**Directions for this task:** Transcribe the listing below from its opening line up to and including the line that contains "except Exception as e: print(e)"; reproduce nothing else.

**Source data:**
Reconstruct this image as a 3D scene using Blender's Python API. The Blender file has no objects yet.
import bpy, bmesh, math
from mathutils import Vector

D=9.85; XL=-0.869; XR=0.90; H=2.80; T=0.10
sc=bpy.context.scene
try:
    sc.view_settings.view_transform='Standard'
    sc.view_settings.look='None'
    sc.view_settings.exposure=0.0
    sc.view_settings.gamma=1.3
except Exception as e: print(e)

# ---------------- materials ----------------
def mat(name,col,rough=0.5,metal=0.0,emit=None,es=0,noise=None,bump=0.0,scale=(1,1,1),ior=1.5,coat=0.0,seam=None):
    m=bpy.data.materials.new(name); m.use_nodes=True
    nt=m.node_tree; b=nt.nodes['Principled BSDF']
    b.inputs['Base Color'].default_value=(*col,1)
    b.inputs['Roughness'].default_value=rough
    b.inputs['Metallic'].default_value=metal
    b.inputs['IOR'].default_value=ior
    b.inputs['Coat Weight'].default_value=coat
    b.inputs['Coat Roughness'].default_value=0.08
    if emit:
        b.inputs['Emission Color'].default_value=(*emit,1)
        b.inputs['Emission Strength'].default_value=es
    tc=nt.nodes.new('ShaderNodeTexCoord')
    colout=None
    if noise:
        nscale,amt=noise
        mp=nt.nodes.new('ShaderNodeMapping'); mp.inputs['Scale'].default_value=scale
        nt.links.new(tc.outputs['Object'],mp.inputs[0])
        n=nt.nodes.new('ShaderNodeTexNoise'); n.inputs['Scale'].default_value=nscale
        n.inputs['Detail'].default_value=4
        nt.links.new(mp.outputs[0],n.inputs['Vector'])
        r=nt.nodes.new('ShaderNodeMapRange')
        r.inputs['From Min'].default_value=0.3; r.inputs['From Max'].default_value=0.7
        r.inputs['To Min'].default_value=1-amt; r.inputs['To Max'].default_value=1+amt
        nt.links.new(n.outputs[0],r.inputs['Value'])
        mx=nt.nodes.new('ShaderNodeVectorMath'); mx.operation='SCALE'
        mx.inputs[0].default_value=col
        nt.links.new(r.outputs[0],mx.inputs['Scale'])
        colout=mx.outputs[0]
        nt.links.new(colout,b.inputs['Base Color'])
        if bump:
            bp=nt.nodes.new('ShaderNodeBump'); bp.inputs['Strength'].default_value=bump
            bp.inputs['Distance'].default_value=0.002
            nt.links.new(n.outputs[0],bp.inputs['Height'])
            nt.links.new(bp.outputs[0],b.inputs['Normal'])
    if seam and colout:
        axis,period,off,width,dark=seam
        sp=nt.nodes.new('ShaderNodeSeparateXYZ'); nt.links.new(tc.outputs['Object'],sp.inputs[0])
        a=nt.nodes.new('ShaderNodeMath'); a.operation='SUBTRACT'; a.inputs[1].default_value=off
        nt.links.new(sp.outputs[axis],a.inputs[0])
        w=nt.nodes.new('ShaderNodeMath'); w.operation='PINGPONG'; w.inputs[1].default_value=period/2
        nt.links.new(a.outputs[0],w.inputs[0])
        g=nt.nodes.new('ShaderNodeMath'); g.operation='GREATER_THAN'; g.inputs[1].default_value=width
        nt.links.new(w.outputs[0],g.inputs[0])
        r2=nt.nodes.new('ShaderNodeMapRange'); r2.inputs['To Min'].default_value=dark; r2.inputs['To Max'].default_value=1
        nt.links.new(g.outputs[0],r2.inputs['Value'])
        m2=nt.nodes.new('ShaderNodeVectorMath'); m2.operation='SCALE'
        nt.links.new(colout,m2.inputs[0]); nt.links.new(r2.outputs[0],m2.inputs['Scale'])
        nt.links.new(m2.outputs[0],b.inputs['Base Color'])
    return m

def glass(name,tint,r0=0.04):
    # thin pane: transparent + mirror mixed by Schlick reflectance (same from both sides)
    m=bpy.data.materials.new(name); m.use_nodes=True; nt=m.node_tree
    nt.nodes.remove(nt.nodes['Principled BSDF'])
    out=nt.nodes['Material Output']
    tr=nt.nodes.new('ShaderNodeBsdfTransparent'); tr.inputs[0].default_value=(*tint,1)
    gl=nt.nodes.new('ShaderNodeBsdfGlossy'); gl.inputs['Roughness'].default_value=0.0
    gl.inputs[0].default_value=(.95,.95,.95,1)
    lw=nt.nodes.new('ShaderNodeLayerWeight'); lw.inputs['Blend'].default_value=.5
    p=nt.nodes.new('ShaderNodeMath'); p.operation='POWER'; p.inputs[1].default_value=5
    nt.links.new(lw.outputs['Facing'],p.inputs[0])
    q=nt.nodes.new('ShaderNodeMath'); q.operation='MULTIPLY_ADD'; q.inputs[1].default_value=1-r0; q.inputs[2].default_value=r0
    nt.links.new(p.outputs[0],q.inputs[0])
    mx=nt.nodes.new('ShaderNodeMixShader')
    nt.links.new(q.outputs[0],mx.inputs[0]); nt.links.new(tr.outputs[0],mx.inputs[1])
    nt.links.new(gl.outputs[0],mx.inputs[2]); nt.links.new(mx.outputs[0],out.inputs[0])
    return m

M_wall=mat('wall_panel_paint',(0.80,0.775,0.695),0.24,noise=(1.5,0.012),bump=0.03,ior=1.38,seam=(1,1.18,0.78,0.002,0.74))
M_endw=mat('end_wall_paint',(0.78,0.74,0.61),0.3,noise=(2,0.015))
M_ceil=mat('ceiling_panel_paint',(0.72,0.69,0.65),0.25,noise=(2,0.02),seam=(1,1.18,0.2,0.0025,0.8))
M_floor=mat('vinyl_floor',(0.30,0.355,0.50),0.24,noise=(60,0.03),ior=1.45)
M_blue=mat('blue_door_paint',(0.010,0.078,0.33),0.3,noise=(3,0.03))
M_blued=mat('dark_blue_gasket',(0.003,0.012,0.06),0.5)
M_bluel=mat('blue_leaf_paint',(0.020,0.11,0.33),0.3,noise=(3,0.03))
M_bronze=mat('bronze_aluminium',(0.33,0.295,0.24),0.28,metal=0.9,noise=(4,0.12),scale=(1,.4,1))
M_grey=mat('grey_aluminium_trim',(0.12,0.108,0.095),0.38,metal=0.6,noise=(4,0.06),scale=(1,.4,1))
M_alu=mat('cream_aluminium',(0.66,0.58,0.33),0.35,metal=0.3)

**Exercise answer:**
Reconstruct this image as a 3D scene using Blender's Python API. The Blender file has no objects yet.
import bpy, bmesh, math
from mathutils import Vector

D=9.85; XL=-0.869; XR=0.90; H=2.80; T=0.10
sc=bpy.context.scene
try:
    sc.view_settings.view_transform='Standard'
    sc.view_settings.look='None'
    sc.view_settings.exposure=0.0
    sc.view_settings.gamma=1.3
except Exception as e: print(e)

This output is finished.